Musical Abstraction against Life?
BY Morteza Abedinifard, July 4, 2023
Themes:
“die Musik überhaupt ist die melodie, zu der die Welt der Text ist.” (“Music is the melody to which the world is the text.”) Arthur Schopenhauer, On the Metaphysics of the Beautiful and Aesthetics.
“Das Verständnis der Musik ist eine Lebensäußerung der Menschen.” (“Understanding music is a human life-expression.”) Ludwig Wittgenstein (MS-137:22)
Variation
Why does music matter? Music Matters for many reasons some of which are ones we share with one another (let’s call them more universal reasons), and some are personal reasons that make music specifically significant for each of us. Here, I would like to highlight one of these more universal reasons that I think can connect us all to music. This reason can to some extent explain what there is in music that makes its experience an integral part of our lives. A general formulation of that reason is: music connects us to something beyond us as specific individual beings, and I think that is also the source of joy in music.

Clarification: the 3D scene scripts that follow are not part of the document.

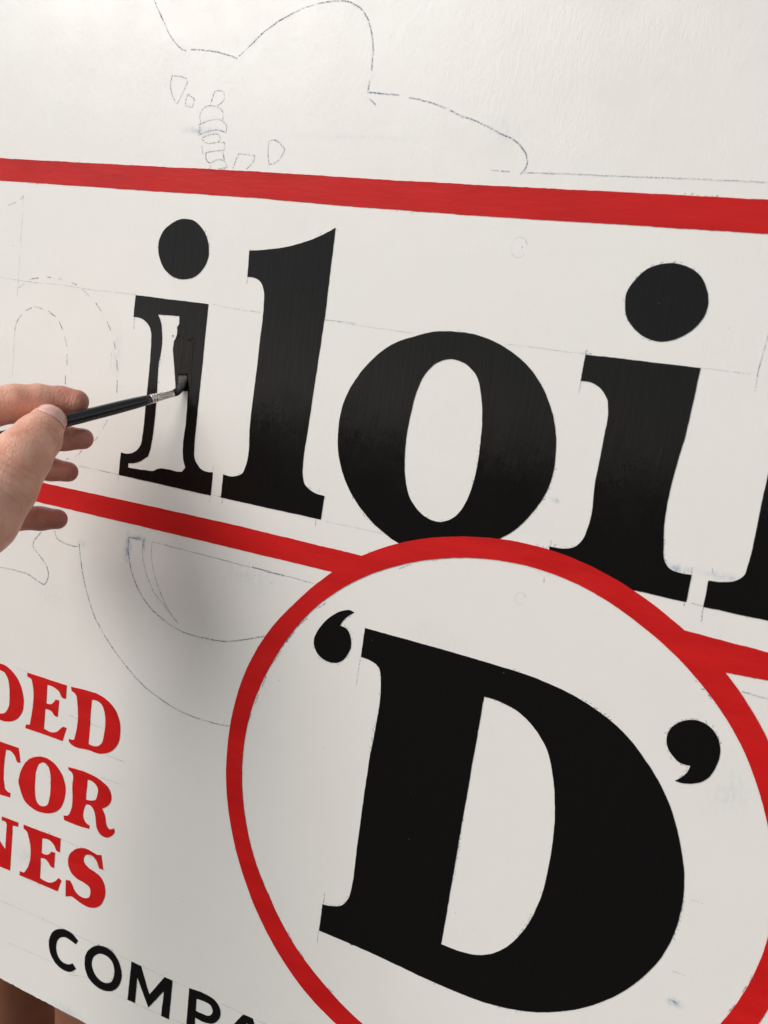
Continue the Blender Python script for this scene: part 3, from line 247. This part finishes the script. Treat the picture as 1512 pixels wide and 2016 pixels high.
Z = .00002
paint('stripe', 'band1', RED, Z, .00030, sign, 'red stripe above the black letters')
paint('stripe', 'band2', RED, Z, .00030, sign, 'red stripe below the black letters, left of the ring')
paint('stripe', 'band3', RED, Z, .00030, sign, 'red stripe running right from the ring')
paint('ring', 'ring', RED, Z * 1.5, .00052, sign, 'large red ring around the black D', .04)
def letter(key, mat, label): return paint('letter', key, mat, Z, .00034, sign, label)
li = letter('i1', BLACK, 'black letter i being filled in, its inside still white')
paint('dot', 'i1dot', BLACK, Z, .00034, li)
paint('wet_paint', 'wet', WET, Z * 2, .00048, li, 'fresh wet stroke of black paint at the brush tip')
letter('l', BLACK, 'black letter l'); letter('o', BLACK, 'black letter o, its foot under the red ring')
l2 = letter('i2', BLACK, 'black letter i right of the o, its foot under the red ring')
paint('dot', 'i2dot', BLACK, Z, .00034, l2)
letter('next', BLACK, 'black letter cut by the right edge of the photo')
letter('D', BLACK, 'large black letter D inside the red ring')
paint('quotation_mark', 'q1', BLACK, Z, .00034, sign, 'black opening quotation mark left of the D')
paint('quotation_mark', 'q2', BLACK, Z, .00034, sign, 'black closing quotation mark right of the D')
for k, lb in (('r_D', 'red letter D cut by the left edge'), ('r_E', 'red letter E of the top red line'), ('r_D2', 'red letter D ending the top red line'),
              ('r_T', 'red letter T of the middle red line'), ('r_O', 'red letter O of the middle red line'), ('r_R', 'red letter R ending the middle red line'),
              ('r_N', 'red letter N of the bottom red line'), ('r_E2', 'red letter E of the bottom red line'), ('r_S', 'red letter S ending the bottom red line')):
    letter(k, RED, lb)
for k, lb in (('C', 'small black letter C by the lower edge'), ('O2', 'small black letter O by the lower edge'), ('M', 'small black letter M by the lower edge'),
              ('P', 'small black letter P by the lower edge'), ('A2', 'small black letter A cut by the lower edge')):
    letter(k, BLACK, lb)

# pencil and transfer lines
for i, (wd, st, pts) in enumerate(PENCIL):
    q = smooth_path(pts, False, .8, .06, i)
    me = ribbon_mesh('pencil_line', [(q, wd * 1.4)], .00006)
    o = link('pencil_line', me, BLUE_M if (i % 5 == 1 or wd >= .9 and i % 2) else PENCIL_M, sign); o['strength'] = st * 1.2
# loose tracing residue around outlines
res = []
rr = random.Random(8)
for key, dens in (('D', .5), ('o', .4), ('i2dot', .8), ('i1dot', .4), ('q1', .9), ('q2', .7), ('ring', .25), ('r_D2', .25), ('r_S', .3), ('r_E2', .25), ('r_E', .2), ('r_O', .35),
                  ('i2', .25), ('l', .2), ('next', .25), ('band1', .12), ('C', .4), ('O2', .4), ('M', .3), ('i1', .15)):
    for ci, ct in enumerate(SHAPES[key]):
        q = smooth_path(ct, True, 1.0, 0)
        if key == 'band1': q = q[q[:, 0] > -600]
        area = np.sum(q[:, 0] * np.roll(q[:, 1], -1) - np.roll(q[:, 0], -1) * q[:, 1])
        tg = np.roll(q, -2, 0) - np.roll(q, 2, 0); tg /= np.linalg.norm(tg, axis=1, keepdims=True) + 1e-9
        nn = np.stack([tg[:, 1], -tg[:, 0]], 1) * (1 if area > 0 else -1) * (1 if ci == 0 else -1)
        ph = rr.random() * 9; i = 0
        while i < len(q) - 3:
            on = math.sin(i * .045 + ph) + .6 * math.sin(i * .11 + 2 * ph) + rr.gauss(0, .3) > 1.75 - 1.9 * dens
            if on:
                base = q[i] + nn[i] * rr.uniform(.0, .55)
                d = tg[i] * rr.uniform(.5, 1) + nn[i] * rr.uniform(.2, .9)
                ln = rr.uniform(.7, 2.0)
                res.append((np.array([base, base + d * ln * .5, base + d * ln]), rr.uniform(.5, .9)))
            i += rr.choice((1, 1, 2, 3))
for k in range(70):      # specks of grit and pencil dust
    q0 = np.array([rr.uniform(-560, 60), rr.uniform(-520, 200)]); an = rr.uniform(0, 6.3)
    res.append((np.array([q0, q0 + np.array([math.cos(an), math.sin(an)]) * rr.uniform(.3, .9)]), rr.uniform(.3, .8)))
o = link('tracing_marks', ribbon_mesh('tracing_marks', res, .00008), BLUE_M, sign); o['strength'] = .7; o['kind'] = 'stuff'
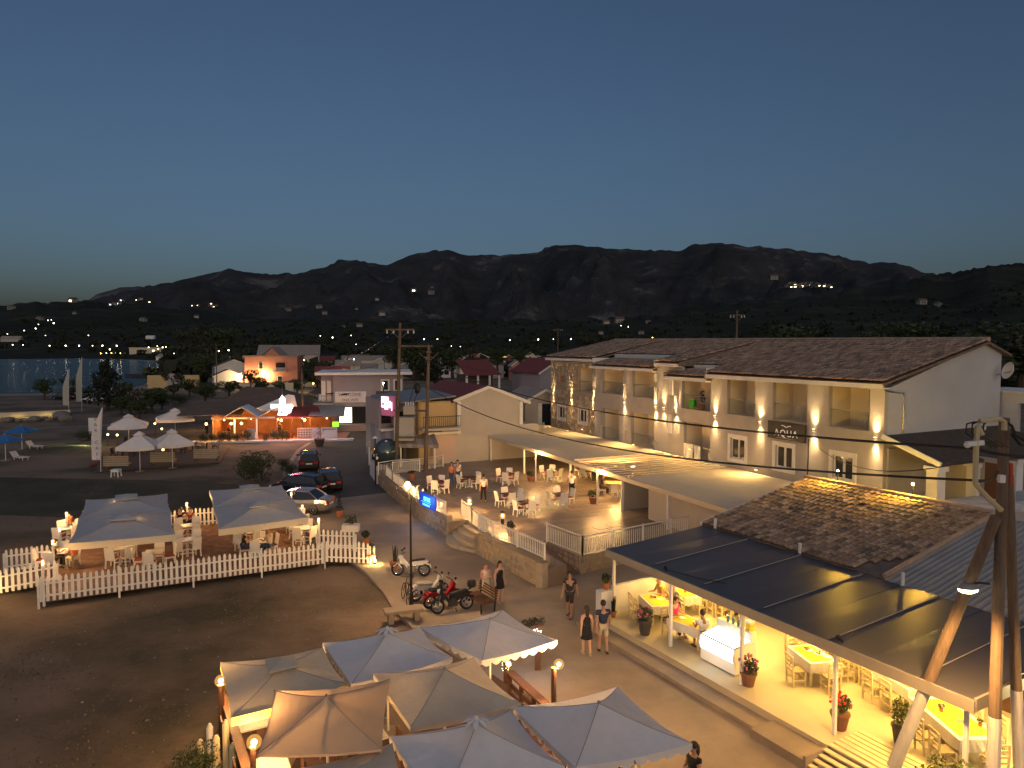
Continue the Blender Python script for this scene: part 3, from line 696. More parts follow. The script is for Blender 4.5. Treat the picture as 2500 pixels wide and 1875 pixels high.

There is something in music that ties the moment of listening to music to something beyond that moment, and bridges the individual act of listening to something beyond its contingency, particularity, and transience. These are probably special moments when musical experience dominates our being in the world and everything else in the background seems to be trivial and insignificant. You can simply think of a time when you were listening to music and you felt you wanted to cry or you actually did cry or you felt so much joy or so much sorrow or so much of some other particular type of feeling inside you that made you feel you were outside that particular circumstance, outside the time and place. One might describe such moments as flashes of ecstasy or moments of contemplation in which we immerse ourselves in an experience. That moment for many is experienced through some degree of dissociation or abstraction from the world as if there are possible objects that can stay outside our world, the regular context of meaning.
Whether we think music is a purely abstract art—which as Eduard Hanslick has famously announced in his On the Musically Beautiful (Vom Musikalisch-Schönen) describing these mysterious sonic forms that move and play around without meaning anything, causing pleasure in us only through experiencing their motion—or we believe that music is a representational art that speaks to us and says something; the most important point is that by listening to music we can never agree to some pre-given ideas that are being expressed in music. The very fact that notwithstanding the interpretation we have of a piece, we always consider some validity for other understandings and feel less biased than when we encounter a different interpretation of let’s say a poem, indicates that we never have any solid referential grounds for proving other interpretations wrong. Music, in this sense, offers a unique and quite exceptional intellectual/emotional democracy.
This democracy emerges from the freedom inherent in music, which is exactly what connects us to something beyond us as particular beings. If music had a meaning in the way language does (notwithstanding all its ambiguity and non-referential uses), then music would have never been able to make us feel dissociated from the particular moments we live in. Music’s very power of distraction, reflected in the way we transcend or, so to speak, unhear the world we are physically in, is the same force that turns the experience of listening to music a path for connecting to something beyond our particularity. It is, in a very strange way, an invitation to being universal, and communal. In this manner, musical abstraction, in a quite paradoxical way, is strongly social and political. Because, as Wittgenstein says, it is one way in which humans can engage in life-expression!